For as long as I can remember, industry experts have advocated that advisors partner with other professionals — like CPAs or mortgage brokers — to build new referral pipelines. This makes sense in theory. But very few advisors actually put the effort into making that pipeline a reality. They nod their heads at the concept of forming professional partnerships and either make a half-hearted effort at getting started or don’t even bother to try in the first place.

There are two major truths for professional partnerships:

  • They can be incredibly lucrative sources of new, high-value clients.

  • They take work and effort to build, just like a traditional sales pipeline.

The second part is where many advisors stumble. They practice their sales process. They refine their service model. They perfect their seminar and webinar approach. They track and revise their drip marketing systems. But when it comes to developing an effective partnership, they take one shot and stop.

This is a like a basketball player who struggles with free throws yet refuses to correct his or her technique. If you don’t force yourself to endure the temporary discomfort up front, you won’t sink the game-winning shot when it matters most.

If you want the return from professional partnerships, here are some of the steps you need to take:

1. Rethink the idea of a referral network.

A successful partnership requires collaboration that goes deeper than a simple business card handoff. To effectively generate a two-way street of new client opportunities, your professional partnerships should include activities like shared advertising, joint events, and other activities where you and your partner are in it together.

2. Remember that forming a partnership is a sales process.

It will take a new version of the sales process to convince a professional to become a partner. Just as you do with a prospect, you need to generate interest, demonstrate value, and build trust. This, of course, takes practice, but treating it as a process will help you to approach the challenge with the right mindset.

3. Start with a long term plan.

A one-off attempt of any marketing initiative is unlikely to reveal its full potential. Give yourself set goals over the course of a year for finding potential partners, establishing partnerships, and then systematically leveraging those partnerships to generate new opportunities. If you’re chasing high-value opportunities, the sales process is naturally longer. A high-value partnership will fall into a similar timeline.

4. Force yourself to engage.

Trying something new is always a challenge, and we have a tendency to avoid that discomfort. If you hire an appointment-setting firm or an internal marketing professional to find and set-up these partnership opportunities, you can skip a big chunk of the leg work, while adding a new layer of accountability to your growth efforts. If you’re investing in someone else’s expertise to find ideal partners, you will be less likely to put professional partnerships off for yet another year.

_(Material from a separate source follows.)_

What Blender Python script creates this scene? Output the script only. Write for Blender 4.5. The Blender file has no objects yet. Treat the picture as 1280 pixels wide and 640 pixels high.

5. Be a good, creative partner.  

To emphasize, the true potential of professional partnerships is in collaboration. If you have a network of two or more partners that share the same target audience but don’t necessarily compete against one another, you have a unique competitive advantage. By uniting your resources as well as your specializations, you can reach prospects in a far more compelling manner than your lone competitors. But you have to be willing to collaborate.

Even with uncertainty on the horizon, there are huge opportunities in professional partnerships that the majority of advisors have yet to tap. While the concept itself may not be revolutionary, your approach to professional partnerships could be.